# THE TASK
Return the number of lines that include the string "Blender", without any other text.
------ PROVIDED DATA
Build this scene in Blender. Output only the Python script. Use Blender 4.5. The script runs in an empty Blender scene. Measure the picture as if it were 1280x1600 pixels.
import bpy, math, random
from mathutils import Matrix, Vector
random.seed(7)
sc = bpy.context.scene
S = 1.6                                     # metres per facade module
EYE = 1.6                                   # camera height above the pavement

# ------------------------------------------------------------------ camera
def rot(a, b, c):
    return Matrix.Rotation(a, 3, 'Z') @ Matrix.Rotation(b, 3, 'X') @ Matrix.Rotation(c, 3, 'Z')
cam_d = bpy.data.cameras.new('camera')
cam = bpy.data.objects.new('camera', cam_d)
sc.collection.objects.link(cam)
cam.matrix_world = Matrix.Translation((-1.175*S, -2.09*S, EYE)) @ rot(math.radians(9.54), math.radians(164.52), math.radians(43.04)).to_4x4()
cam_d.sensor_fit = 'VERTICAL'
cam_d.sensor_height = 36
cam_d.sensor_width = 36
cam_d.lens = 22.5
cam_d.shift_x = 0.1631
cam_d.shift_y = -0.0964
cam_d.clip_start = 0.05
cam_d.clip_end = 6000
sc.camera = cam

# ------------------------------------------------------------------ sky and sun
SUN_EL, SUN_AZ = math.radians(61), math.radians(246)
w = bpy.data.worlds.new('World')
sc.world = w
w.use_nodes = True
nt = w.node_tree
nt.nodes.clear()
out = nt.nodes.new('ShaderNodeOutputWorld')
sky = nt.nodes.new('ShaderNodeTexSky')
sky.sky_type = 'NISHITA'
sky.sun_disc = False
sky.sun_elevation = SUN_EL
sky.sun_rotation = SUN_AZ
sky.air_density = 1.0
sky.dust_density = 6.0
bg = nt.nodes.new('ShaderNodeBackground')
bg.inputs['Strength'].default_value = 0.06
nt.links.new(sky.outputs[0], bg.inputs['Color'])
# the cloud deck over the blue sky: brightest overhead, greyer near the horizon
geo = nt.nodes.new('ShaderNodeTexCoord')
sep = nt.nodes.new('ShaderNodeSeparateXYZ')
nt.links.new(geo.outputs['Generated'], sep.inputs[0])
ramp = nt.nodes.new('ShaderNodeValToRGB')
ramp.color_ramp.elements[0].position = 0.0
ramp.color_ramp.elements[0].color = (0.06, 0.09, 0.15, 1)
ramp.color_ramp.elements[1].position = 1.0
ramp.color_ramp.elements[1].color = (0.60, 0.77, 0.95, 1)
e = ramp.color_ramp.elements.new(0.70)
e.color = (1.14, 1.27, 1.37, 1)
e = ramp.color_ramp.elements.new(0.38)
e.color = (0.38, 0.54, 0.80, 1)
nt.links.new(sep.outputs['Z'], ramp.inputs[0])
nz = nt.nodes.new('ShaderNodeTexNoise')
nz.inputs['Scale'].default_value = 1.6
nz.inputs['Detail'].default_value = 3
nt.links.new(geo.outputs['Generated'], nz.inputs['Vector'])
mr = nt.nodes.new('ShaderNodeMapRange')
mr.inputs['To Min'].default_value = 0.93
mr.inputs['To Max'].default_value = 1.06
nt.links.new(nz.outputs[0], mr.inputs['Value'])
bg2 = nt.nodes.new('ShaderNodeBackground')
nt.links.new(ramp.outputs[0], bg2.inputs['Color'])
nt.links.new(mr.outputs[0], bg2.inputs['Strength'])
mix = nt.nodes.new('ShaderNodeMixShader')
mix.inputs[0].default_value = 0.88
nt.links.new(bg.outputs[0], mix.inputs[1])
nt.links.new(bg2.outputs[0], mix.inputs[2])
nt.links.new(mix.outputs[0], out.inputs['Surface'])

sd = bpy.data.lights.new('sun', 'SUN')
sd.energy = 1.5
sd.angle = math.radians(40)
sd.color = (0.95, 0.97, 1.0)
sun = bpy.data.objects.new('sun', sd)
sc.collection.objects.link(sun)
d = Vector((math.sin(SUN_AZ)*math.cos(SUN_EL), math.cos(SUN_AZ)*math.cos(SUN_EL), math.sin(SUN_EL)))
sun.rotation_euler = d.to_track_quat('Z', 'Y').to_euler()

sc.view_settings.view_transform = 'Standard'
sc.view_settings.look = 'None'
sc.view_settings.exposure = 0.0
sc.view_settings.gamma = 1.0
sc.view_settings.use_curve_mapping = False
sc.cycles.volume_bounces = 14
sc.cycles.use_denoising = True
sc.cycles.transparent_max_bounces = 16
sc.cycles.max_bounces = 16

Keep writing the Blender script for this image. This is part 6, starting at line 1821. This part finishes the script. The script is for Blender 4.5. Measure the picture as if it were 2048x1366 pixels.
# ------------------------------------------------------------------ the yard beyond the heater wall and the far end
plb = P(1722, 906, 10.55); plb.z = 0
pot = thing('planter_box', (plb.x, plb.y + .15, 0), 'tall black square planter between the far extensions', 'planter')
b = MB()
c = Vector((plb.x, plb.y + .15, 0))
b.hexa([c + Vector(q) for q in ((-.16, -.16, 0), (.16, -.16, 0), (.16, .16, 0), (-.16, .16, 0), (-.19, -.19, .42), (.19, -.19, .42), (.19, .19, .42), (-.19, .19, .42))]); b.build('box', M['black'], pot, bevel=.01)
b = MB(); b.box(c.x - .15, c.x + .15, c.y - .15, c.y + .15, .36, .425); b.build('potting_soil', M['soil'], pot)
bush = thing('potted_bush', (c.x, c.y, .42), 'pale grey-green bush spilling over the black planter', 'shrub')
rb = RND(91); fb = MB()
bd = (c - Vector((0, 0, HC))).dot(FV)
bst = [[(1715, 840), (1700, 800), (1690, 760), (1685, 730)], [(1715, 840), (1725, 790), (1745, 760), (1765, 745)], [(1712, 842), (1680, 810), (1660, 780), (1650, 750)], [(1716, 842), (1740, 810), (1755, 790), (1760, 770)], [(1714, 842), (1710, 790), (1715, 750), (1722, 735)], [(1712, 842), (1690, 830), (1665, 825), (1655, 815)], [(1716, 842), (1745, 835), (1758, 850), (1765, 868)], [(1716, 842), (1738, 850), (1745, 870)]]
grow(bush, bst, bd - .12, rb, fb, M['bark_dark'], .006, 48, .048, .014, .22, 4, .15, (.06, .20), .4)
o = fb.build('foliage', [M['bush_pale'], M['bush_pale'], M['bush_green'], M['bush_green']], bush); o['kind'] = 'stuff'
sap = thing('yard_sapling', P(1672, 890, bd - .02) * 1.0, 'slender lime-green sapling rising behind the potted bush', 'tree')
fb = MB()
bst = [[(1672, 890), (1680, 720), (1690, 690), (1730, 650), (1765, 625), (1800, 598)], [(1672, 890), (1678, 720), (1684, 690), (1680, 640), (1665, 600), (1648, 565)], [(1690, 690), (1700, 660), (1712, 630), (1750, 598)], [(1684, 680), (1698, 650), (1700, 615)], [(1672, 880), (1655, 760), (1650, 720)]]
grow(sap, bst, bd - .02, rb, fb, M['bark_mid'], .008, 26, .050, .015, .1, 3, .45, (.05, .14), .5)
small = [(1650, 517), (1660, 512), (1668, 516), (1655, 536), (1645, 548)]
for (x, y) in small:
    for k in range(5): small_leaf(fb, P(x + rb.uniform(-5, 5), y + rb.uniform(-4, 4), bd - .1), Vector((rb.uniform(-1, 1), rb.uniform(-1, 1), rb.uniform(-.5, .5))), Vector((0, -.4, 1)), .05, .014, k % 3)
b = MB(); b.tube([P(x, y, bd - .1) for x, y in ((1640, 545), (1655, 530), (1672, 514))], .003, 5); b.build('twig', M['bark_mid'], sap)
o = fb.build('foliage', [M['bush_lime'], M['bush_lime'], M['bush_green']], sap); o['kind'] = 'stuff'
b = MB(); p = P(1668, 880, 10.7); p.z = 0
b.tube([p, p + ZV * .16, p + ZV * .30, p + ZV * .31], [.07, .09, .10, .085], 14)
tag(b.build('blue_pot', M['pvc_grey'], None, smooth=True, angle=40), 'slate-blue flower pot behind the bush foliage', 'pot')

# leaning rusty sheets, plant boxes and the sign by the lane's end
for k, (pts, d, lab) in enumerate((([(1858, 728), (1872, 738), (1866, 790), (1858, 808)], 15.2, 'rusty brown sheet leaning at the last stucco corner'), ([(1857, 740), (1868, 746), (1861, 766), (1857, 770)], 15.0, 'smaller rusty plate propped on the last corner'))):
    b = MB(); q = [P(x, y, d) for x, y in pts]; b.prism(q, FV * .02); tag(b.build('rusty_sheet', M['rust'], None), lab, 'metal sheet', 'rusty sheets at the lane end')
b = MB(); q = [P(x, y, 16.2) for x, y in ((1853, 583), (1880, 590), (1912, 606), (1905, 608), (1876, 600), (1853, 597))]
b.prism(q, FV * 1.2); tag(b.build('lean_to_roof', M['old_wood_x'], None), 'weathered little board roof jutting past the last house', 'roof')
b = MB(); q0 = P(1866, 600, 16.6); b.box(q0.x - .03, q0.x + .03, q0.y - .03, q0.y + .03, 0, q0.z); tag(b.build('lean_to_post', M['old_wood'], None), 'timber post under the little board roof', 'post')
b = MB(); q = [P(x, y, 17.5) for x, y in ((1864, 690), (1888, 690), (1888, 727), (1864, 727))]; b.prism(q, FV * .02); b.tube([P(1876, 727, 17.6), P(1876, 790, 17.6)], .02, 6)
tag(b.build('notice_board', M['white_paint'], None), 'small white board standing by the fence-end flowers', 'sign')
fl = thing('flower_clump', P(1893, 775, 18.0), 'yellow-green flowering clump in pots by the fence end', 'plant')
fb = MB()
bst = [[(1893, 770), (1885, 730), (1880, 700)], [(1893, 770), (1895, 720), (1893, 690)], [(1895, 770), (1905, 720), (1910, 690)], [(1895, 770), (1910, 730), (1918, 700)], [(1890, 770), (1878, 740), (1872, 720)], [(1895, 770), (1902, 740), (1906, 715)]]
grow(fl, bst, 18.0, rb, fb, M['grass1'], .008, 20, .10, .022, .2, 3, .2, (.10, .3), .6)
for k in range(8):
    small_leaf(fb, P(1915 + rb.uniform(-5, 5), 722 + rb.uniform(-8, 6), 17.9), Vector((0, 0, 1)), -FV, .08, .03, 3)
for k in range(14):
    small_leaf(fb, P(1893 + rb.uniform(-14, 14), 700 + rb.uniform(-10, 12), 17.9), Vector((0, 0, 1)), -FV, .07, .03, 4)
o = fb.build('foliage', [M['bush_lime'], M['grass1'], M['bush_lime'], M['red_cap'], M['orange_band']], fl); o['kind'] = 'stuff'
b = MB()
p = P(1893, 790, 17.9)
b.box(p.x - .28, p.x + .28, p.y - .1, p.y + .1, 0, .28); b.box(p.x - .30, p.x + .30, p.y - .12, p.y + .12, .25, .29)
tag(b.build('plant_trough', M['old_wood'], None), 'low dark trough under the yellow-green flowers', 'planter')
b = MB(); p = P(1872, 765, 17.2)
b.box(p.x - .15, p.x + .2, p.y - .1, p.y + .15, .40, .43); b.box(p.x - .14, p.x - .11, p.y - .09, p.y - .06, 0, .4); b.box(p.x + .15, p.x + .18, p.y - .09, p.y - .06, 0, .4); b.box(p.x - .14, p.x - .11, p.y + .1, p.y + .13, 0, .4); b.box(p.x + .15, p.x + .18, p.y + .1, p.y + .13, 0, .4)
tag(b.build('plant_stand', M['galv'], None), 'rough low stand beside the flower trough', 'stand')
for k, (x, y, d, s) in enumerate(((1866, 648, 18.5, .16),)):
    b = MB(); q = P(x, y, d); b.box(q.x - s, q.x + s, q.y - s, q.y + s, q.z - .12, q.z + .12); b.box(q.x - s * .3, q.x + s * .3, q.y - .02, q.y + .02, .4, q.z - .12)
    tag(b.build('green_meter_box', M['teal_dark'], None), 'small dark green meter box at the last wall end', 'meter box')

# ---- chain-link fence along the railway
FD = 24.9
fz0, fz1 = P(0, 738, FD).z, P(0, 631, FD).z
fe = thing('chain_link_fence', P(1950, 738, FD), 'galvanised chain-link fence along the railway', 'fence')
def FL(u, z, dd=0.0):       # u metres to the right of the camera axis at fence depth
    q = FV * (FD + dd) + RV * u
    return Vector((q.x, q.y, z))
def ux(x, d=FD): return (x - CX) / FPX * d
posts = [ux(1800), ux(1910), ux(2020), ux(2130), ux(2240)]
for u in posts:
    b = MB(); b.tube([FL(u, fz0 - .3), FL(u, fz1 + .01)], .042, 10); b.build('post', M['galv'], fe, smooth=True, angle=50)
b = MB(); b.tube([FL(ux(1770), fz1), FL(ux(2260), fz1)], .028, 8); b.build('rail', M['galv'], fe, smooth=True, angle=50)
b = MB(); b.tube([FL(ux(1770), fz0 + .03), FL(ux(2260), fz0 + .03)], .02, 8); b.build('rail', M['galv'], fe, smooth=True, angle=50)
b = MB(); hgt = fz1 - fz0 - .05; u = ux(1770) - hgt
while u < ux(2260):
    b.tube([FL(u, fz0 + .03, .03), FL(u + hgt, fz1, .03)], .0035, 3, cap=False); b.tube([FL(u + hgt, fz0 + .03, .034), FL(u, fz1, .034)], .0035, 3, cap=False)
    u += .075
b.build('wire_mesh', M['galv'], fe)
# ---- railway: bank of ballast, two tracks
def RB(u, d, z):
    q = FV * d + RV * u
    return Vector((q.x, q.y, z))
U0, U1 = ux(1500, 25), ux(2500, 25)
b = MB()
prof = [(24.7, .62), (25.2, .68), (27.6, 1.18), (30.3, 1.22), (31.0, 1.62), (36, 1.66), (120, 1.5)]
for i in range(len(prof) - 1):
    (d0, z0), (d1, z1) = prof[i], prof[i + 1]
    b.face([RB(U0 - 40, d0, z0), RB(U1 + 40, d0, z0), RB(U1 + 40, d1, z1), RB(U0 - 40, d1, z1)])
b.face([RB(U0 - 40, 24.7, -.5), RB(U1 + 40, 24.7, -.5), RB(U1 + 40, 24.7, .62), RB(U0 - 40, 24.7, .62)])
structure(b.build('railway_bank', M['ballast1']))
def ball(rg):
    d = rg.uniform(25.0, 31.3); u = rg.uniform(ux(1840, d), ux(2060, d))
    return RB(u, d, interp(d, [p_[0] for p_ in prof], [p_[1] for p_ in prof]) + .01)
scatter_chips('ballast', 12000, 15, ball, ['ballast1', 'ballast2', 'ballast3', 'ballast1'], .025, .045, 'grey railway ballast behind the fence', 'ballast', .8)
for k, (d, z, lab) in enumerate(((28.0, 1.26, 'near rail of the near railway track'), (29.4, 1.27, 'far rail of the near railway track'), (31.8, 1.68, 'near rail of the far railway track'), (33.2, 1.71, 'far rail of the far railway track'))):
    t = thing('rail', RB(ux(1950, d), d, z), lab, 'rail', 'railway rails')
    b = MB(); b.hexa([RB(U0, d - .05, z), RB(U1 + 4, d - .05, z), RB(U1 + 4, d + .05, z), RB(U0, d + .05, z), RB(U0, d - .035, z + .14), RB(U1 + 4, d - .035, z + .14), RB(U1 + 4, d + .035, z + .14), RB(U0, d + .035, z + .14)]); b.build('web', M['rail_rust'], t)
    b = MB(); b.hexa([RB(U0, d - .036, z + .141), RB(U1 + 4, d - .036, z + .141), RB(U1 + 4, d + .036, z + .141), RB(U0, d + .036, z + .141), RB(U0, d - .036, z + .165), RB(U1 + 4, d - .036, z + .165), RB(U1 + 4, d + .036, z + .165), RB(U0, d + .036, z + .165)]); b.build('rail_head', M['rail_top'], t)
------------
# WRITTEN SOLUTION
2